As negative space has its merits in photography, so do the words not written. Take the following image as an example:
I shot it in the Black Forest on a chilly autumn morning on the top of the Hornisgrinde. Though the fog became my accomplice in erasing the superfluous, creating negative space still required action. Namely, there was a wind turbine on the mountaintop—I could have claimed the presence of a medieval castle, or you might imagine a small cabin. My picture emphasizes how nonexistence stimulates our imagination. It also shows trust in the reader: by not stating the obvious, it relies on the mental delicacy of the audience.
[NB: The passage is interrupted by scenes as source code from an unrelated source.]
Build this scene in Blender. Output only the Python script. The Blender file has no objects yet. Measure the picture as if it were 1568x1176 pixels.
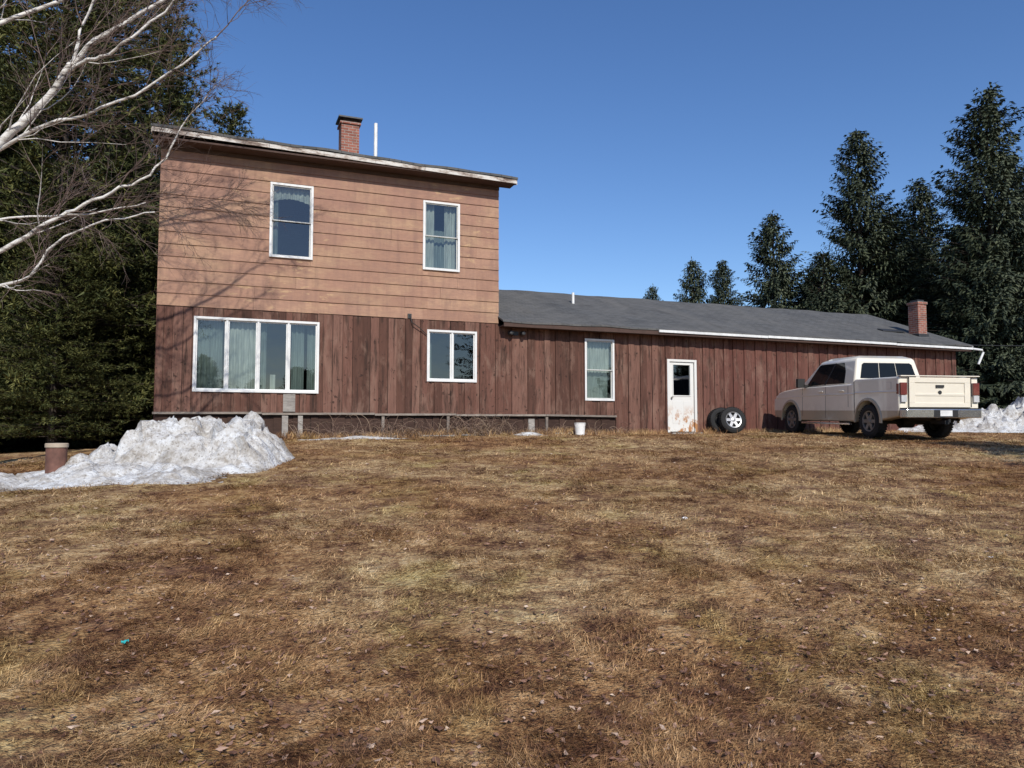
import bpy, math, random
import numpy as np
from mathutils import Vector, Matrix, noise as mn

sc = bpy.context.scene
R = math.radians

# ------------------------------------------------------------------ helpers
def link(o):
    sc.collection.objects.link(o); return o

class MB:
    def __init__(s): s.v=[]; s.f=[]; s.m=[]
    def add(s, vs, fs, mi=0):
        b=len(s.v); s.v.extend([tuple(p) for p in vs])
        for f in fs:
            s.f.append(tuple(b+i for i in f)); s.m.append(mi)
    def box(s,x0,x1,y0,y1,z0,z1,mi=0):
        s.add([(x0,y0,z0),(x1,y0,z0),(x1,y1,z0),(x0,y1,z0),(x0,y0,z1),(x1,y0,z1),(x1,y1,z1),(x0,y1,z1)],
              [(0,3,2,1),(4,5,6,7),(0,1,5,4),(1,2,6,5),(2,3,7,6),(3,0,4,7)],mi)
    def hexa(s,pts,mi=0):
        s.add(pts,[(0,3,2,1),(4,5,6,7),(0,1,5,4),(1,2,6,5),(2,3,7,6),(3,0,4,7)],mi)
    def prism(s,poly,y0,y1,mi=0):
        n=len(poly)
        vs=[(p[0],y0,p[1]) for p in poly]+[(p[0],y1,p[1]) for p in poly]
        fs=[tuple(range(n)),tuple(reversed(range(n,2*n)))]
        for i in range(n):
            j=(i+1)%n; fs.append((i,i+n,j+n,j))
        s.add(vs,fs,mi)
    def tube(s,pts,rad,n=6,mi=0,cap=True):
        pts=[Vector(p) for p in pts]; vs=[]; fs=[]
        up=Vector((0.13,0.21,1)).normalized()
        L=len(pts)
        for i,p in enumerate(pts):
            d=(pts[min(i+1,L-1)]-pts[max(i-1,0)])
            if d.length<1e-6: d=Vector((0,0,1))
            d.normalize()
            a=d.cross(up)
            if a.length<.05: a=d.cross(Vector((1,0,0)))
            a.normalize(); b=d.cross(a)
            r=rad[i] if hasattr(rad,'__len__') else rad
            for k in range(n):
                t=2*math.pi*k/n
                vs.append(p+a*(r*math.cos(t))+b*(r*math.sin(t)))
        for i in range(L-1):
            for k in range(n):
                k2=(k+1)%n
                fs.append((i*n+k,i*n+k2,(i+1)*n+k2,(i+1)*n+k))
        if cap:
            fs.append(tuple(reversed(range(n)))); fs.append(tuple((L-1)*n+k for k in range(n)))
        s.add(vs,fs,mi)
    def lathe(s,prof,n,mat4,mi=0):
        vs=[];fs=[];L=len(prof)
        for (a,r) in prof:
            for k in range(n):
                t=2*math.pi*k/n
                vs.append(mat4@Vector((r*math.cos(t),a,r*math.sin(t))))
        for i in range(L-1):
            for k in range(n):
                k2=(k+1)%n
                fs.append((i*n+k,i*n+k2,(i+1)*n+k2,(i+1)*n+k))
        s.add(vs,fs,mi)
    def obj(s,name,mats,parent=None,smooth=False,bevel=0,recalc=True,autos=None,seg=2):
        me=bpy.data.meshes.new(name)
        me.from_pydata(s.v,[],s.f)
        for m in mats: me.materials.append(m)
        me.polygons.foreach_set('material_index',s.m)
        if recalc:
            import bmesh
            bm=bmesh.new(); bm.from_mesh(me); bmesh.ops.recalc_face_normals(bm,faces=bm.faces); bm.to_mesh(me); bm.free()
        if smooth: me.polygons.foreach_set('use_smooth',[True]*len(me.polygons))
        if autos: 
            try: me.set_sharp_from_angle(angle=R(autos))
            except Exception: pass
        me.update()
        o=link(bpy.data.objects.new(name,me))
        if bevel:
            md=o.modifiers.new('bev','BEVEL'); md.width=bevel; md.segments=seg; md.limit_method='ANGLE'; md.angle_limit=R(35)
        if parent: o.parent=parent
        return o

def empty(name,loc=(0,0,0),rot=(0,0,0)):
    e=link(bpy.data.objects.new(name,None)); e.location=loc; e.rotation_euler=rot; return e

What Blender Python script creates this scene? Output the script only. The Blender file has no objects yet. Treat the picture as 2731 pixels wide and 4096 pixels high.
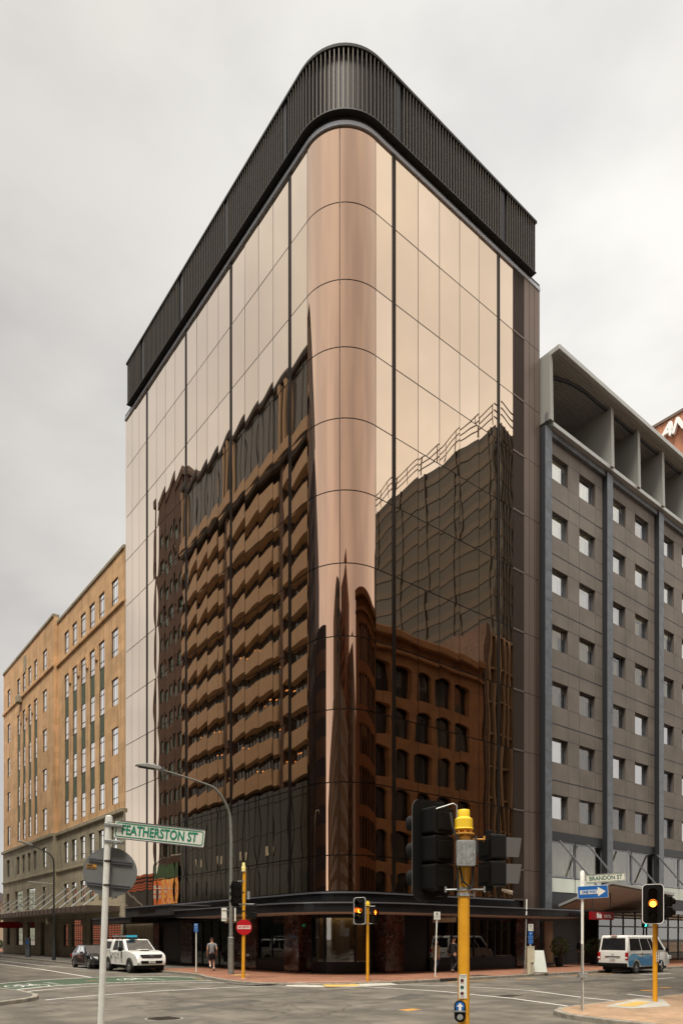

This is an active step: akin to the photographer moving the camera; the writer needs to cut through the jungle of words. The difference is that the jungle is created by herself. The photographer will not feel remorse for not including the umpteenth building in his cityscape; the writer will when realizing that that paragraph written in the last three hours is rubbish. This is why Stephen King calls eliminating the overhead “killing our darlings” in his memoir On Writing.
But why is striving for brevity so hard? By fighting the written word, your written word, the mind starts to protect its own creation. Since we have already invested our time, it would be wasteful to omit those parts. Wrong. This is why it is known as the sunk cost fallacy. We have already spent time writing, but we should not convince ourselves that, hence, it is good writing. Time investment and quality do not correlate perfectly, though practice improves our chances.
Writing is not about hoarding words.
Let us see why not.
Practice
It sounds like a cry to the heavens to exclaim words written with tears and sweat as practice, but that is what they are. Expect the first (second, third, …) drafts to be of bad quality. They are the whetstones to sharpening your mind, pen, and keyboard.
Clarity
This should be the end goal. In a story, you do not tell about failed attempts; neither do you in scientific papers. (You can include negative findings in the appendix, but lo and behold, to put that into the main narrative; it will confuse the reader). Shoot for a clean story.
Humbleness
Readers are not interested in how much you thought about that aphorism, story, or joke. They only care about whether the story works. Being aware of this will keep our egos in check.
Empathy
Put yourself in the reader's shoes: would you read what you have written without any incentive? Well, then make it more compelling.
Actionable advice
Copying is an effective learning process: Benjamin Franklin honed his penmanship by reading, making notes, and then reproducing articles from his favorite periodical, The Spectator.
Look for scientific papers, which you find well-written; horribile dictu, do the same with fiction to hone your style. Try to ingrain their best practices by reproducing them.